If as the New York Times reports, a 2005 Justice Department memo actually endorses "waterboarding" as an interrogation technique, then the memo deserves condemnation on that ground alone. But the other reported conclusions in the memo are not so clear cut -- and the conventional wisdom that the memo endorses "torture" is hyperbole.

Whether we like it or not, the memo is an attempt to do what the Administration has to do: define what interrogation techniques are permissible under the law. And yet, reflecting the knee-jerk reaction to the memo, Rory Kennedy lambastes the Bush administration's definition of torture as "severe physical or mental pain or suffering" that results in significant harm of significant duration, lasting "months or even years."

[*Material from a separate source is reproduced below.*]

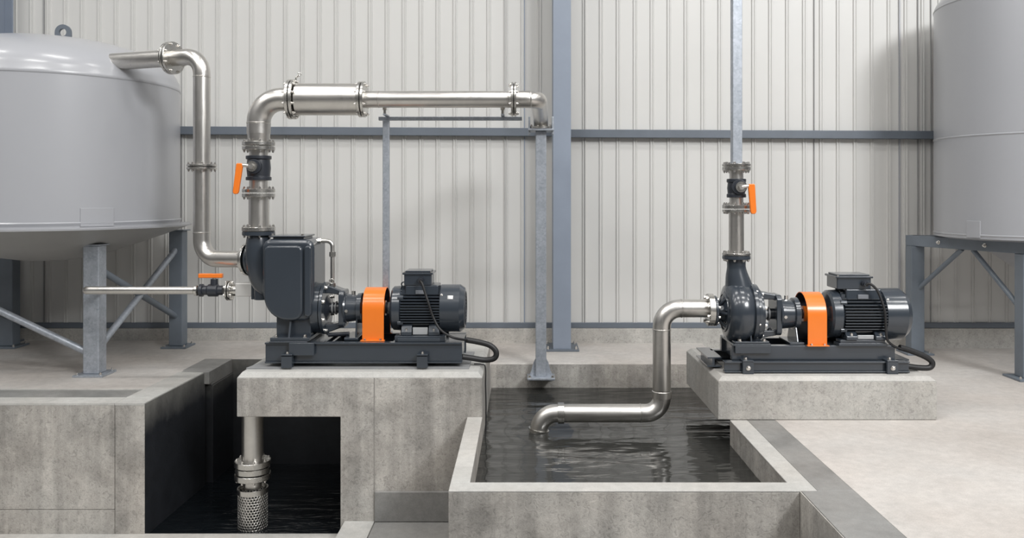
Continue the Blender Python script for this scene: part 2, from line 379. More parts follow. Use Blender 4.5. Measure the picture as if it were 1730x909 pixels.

According to Kennedy, that definition is "unrecognized anywhere else." Actually that definition comes from the Torture Act, which is the US law that codifies our obligations under the Convention Against Torture. The Act, which was signed into law by President Clinton, specifically requires suffering that is "prolonged."

To have credibility, Democrats need to confront the unpleasant specifics of the debate. Like many legal standards (consider the ubiquitous "reasonable" in the law) the concept of "severe physical or mental pain or suffering" is not specific enough for interrogators in the field. When the next President takes office, s/he will have to define "torture" and, by default, anything short of torture is going to be permissible. The result will inevitably be that some very harsh interrogation techniques are allowed. This might help explain why Hilary Clinton has carefully refused to rule out specific interrogation techniques -- for which Andrew Sullivan has taken her to task.

So did the Administration get anything right? As noted, the idea that "waterboarding" falls outside the Torture Act is clearly wrong, as Sullivan points out. But the other techniques allegedly endorsed -- head-slapping, sleep deprivation, hypothermia, and stress positions -- what about those? To issue a blanket condemnation of such techniques as "torture" dangerously waters down the power of the word. In reality, such judgments have to be made on a case by case determination, depending on the severity, the duration, and whether multiple techniques are used in combination. These aren't pleasant topics, but the Administration's memo should be an invitation to debate, not an excuse to avoid debate altogether.